FDDA AND FORECAST (RTFDDA) SYSTEM
Yubao Liu*, Francois Vandenberghe, Simon Low-Nam, Tom Warner and Scott Swerdlin
National Center for Atmospheric Research/RAP, Boulder, Colorado
1. INTRODUCTION
In the last three years, the National Center for Atmospheric
Research (NCAR) and the Army Test and Evaluation Command
(ATEC) have been developing a multi-scale (with grid sizes of
0.5 - 45 km), rapidly cycling (at time intervals of 1 - 12 hours), real-time four-dimensional data assimilation and forecasting
(RTFDDA) system. By August, 2003, RTFDDA systems were customized and deployed to five Army test ranges, and to seven other regions to support specific missions of three other US government agencies. A Newtonian-relaxation-based "station-nudging" approach, by which all observations that are available in real-time are incorporated into a continuously running MM5 model, is employed to accomplish four-dimensional data assimilation. The nudging-based data assimilation weights each observation uniquely according to the observation time and location, and thus allows ingest of conventional and unconventional observations that are available at regular and irregular times intervals. The data sources incorporated include the traditional hourly surface (METAR, ship, buoy and special) reports and twice-daily upper-air rawinsondes.
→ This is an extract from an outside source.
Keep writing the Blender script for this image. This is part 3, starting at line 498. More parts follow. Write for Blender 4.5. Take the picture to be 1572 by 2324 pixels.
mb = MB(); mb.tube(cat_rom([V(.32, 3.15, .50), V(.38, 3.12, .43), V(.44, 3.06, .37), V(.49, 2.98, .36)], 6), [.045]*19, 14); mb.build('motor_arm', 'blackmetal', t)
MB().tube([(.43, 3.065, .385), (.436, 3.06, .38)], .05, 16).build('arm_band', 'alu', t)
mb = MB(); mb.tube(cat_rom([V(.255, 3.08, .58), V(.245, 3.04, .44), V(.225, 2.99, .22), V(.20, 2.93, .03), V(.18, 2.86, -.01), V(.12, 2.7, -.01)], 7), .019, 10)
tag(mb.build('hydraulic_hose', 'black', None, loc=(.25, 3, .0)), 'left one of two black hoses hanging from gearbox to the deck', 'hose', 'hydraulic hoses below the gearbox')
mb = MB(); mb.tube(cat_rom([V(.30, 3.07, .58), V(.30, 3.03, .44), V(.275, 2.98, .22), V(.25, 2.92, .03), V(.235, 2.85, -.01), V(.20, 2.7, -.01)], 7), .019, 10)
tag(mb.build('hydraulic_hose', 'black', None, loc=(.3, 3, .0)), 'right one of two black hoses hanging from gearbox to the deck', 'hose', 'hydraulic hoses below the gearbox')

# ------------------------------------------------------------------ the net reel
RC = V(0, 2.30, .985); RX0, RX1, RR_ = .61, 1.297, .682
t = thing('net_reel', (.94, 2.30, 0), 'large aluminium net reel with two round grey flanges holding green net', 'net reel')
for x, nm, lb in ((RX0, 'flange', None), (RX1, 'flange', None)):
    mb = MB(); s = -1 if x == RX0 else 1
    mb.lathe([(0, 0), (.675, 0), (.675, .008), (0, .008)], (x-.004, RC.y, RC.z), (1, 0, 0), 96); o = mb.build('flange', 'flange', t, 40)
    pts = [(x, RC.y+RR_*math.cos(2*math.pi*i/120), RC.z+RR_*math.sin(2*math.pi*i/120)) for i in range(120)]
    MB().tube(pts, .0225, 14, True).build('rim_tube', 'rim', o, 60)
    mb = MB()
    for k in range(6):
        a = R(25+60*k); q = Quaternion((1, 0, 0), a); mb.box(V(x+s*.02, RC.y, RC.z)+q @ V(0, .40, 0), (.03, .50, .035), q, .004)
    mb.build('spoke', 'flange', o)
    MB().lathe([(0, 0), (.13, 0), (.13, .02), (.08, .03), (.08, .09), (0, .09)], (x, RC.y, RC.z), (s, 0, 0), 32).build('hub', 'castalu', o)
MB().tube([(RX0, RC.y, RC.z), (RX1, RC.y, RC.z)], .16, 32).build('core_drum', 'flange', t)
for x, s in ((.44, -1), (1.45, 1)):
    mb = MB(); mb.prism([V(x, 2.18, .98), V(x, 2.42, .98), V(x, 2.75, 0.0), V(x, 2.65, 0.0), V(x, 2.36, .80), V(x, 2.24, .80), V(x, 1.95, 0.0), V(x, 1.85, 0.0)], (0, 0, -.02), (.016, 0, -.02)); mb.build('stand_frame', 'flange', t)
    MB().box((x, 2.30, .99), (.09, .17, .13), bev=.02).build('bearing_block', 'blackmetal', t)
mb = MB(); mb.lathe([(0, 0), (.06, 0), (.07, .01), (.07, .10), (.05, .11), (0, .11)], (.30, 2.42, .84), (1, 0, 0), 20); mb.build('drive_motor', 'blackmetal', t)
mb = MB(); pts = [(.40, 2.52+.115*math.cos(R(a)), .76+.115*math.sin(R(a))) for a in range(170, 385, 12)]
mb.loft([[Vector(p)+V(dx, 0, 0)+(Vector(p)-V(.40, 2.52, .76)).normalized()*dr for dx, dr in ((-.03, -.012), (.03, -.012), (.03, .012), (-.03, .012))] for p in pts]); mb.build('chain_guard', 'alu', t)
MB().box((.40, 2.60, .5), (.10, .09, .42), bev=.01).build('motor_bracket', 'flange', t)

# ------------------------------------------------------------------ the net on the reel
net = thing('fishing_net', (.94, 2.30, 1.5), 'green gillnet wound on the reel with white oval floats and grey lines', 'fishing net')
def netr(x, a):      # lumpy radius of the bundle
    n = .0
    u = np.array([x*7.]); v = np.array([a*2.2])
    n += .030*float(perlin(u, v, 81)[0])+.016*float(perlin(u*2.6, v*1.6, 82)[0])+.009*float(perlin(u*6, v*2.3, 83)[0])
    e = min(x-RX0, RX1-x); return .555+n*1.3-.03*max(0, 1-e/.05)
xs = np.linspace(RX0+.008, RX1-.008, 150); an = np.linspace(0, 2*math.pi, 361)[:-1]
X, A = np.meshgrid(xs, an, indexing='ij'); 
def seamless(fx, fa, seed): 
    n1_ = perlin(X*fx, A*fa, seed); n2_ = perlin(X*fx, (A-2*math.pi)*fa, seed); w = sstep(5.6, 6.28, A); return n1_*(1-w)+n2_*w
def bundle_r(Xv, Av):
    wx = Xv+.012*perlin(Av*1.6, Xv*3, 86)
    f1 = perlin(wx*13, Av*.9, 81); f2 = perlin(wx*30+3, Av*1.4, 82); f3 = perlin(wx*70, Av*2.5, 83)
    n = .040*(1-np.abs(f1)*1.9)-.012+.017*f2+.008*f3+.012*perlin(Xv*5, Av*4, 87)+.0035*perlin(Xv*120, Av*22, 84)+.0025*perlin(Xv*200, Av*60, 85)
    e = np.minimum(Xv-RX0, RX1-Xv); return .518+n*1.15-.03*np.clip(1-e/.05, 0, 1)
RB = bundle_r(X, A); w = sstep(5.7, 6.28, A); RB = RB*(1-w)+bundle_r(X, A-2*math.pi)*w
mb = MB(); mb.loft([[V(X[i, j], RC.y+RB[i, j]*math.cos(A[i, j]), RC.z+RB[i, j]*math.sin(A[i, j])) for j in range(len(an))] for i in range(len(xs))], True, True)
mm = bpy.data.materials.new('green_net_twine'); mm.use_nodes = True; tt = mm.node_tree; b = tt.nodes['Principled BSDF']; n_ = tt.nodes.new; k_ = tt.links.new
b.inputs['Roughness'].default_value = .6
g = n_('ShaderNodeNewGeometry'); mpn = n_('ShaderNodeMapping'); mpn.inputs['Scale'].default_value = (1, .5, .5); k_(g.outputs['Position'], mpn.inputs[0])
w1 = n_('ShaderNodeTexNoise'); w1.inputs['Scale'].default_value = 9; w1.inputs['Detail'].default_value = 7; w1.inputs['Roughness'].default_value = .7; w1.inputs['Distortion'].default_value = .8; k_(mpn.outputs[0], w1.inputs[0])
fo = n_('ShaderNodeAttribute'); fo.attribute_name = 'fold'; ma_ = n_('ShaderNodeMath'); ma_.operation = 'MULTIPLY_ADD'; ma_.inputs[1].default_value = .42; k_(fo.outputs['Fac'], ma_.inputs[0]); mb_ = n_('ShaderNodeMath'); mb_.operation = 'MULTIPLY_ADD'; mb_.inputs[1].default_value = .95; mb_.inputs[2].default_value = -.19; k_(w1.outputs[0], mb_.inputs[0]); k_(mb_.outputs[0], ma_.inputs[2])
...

Also used are high-frequency measurements from various mesonets and special field experiments; wind profiler data from NOAA/FSL NPN profilers and CAP-Cooperative Agency Profilers; NOAA/NESDIS hourly GOES winds derived from IR, visible and water-vapor images; aircraft reports (ACARS/AMDAR) processed and disseminated by NOAA/FSL; and data from other non-conventional sources.
The "station-nudging" approach appears to alleviate some of the problems in mesoscale data assimilation and prediction.